Friday, March 21, 2008

Rehabilitating prisoners | A new deal | Economist.com

I am very blessed to serve on the Dallas Advisory Board of the Prison Entrepreneurship Program (PEP). The Economist just put out a nice piece on them, which I have pasted below.


Rehabilitating prisoners | A new deal | Economist.com

SAM AMAYA was six years old when he first pulled a gun on another person—his father, who was beating his mother. At eight he would produce the gun when he wanted his sister to change the channel from a soap opera to a cartoon. At 13, after a fight with his father, he fled from his house to his school's playground, where some members of the Two-Six gang were meeting. He was initiated later that afternoon. He began running drugs as a teenager, picking up consignments of marijuana and cocaine near the border with Mexico and selling them around Texas.

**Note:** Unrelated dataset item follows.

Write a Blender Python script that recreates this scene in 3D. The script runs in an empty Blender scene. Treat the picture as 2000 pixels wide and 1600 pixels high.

With such a background, it is perhaps not surprising that Mr Amaya was arrested after pistol-whipping a girlfriend and is today, at 28, about to finish a long sentence for aggravated assault. Statistics would suggest that he will be back before too long: according to the Pew Centre on the States, more than half of released offenders return to prison within three years, and Texas has the country's second-highest rate of incarceration. In fact, Mr Amaya's future should be more cheerful than those numbers suggest.

Just before he is released on June 23rd, if all goes to plan, Mr Amaya will graduate from the Prison Entrepreneurship Programme (PEP), a remarkable effort to prepare some of Texas's harder cases for their transition back to freedom. The programme was founded in 2004 by Catherine Rohr, a venture capitalist who changed careers after visiting several Texas prisons.

Her premise is that many criminals are intelligent people with good heads for business and healthy appetites for risk, and that these traits can be put to productive use. She is particularly interested in people who have already demonstrated these skills—for example by running a successful drug business or achieving a high rank in a gang.

During the past four years PEP has put more than 300 inmates through four months of business classes and study. They meet MBA students to develop business plans, and hundreds of businessmen have taken part in special events at the prison. About 40 graduates already have businesses up and running. The vast majority are employed. Fewer than 5% have reoffended. The programme is privately funded, and that success rate has helped it grow. In 2004 Ms Rohr used her savings to get things going; this year the operating budget is $3.2m.

PEP's success is partly due to the fact that the programme takes only the most serious applicants. Prospective participants first fill out a lengthy questionnaire. Those that pass have an interview, where Ms Rohr claims she rumbles the fakers. Once selected, a participant can be booted out at any time for a variety of infractions, such as cheating or maintaining gang membership. The current class started with 87 members and is down to 39.

Participants say that PEP provides male role models, and helps them have hope for the future. Ms Rohr considers it her job to build character. “They're not in here because they were bad businessmen,” she says. “They're in here because they were lacking moral values in their lives.” She assigns them ethical case studies and leads discussions on everything from honesty to sexual relationships.

Texas is making its own efforts to improve results for released offenders, but released prisoners typically get just $100 and a bus ticket to Houston or Dallas. PEP picks up its graduates at the gate with packages of sheets, toiletries and business suits. It helps them find work and housing, and even offers a free trip to the dentist. According to Gregory Mack, a participant, all this makes a big difference. Mr Mack has been in and out of prison on drug charges for the past two decades. He completed a behaviour-modification programme in 2002 as a condition for parole, but its value was limited. “They really had nothing to offer outside the walls,” he explains. By 2005 he was behind bars again. Mr Amaya now has a chance to avoid that fate.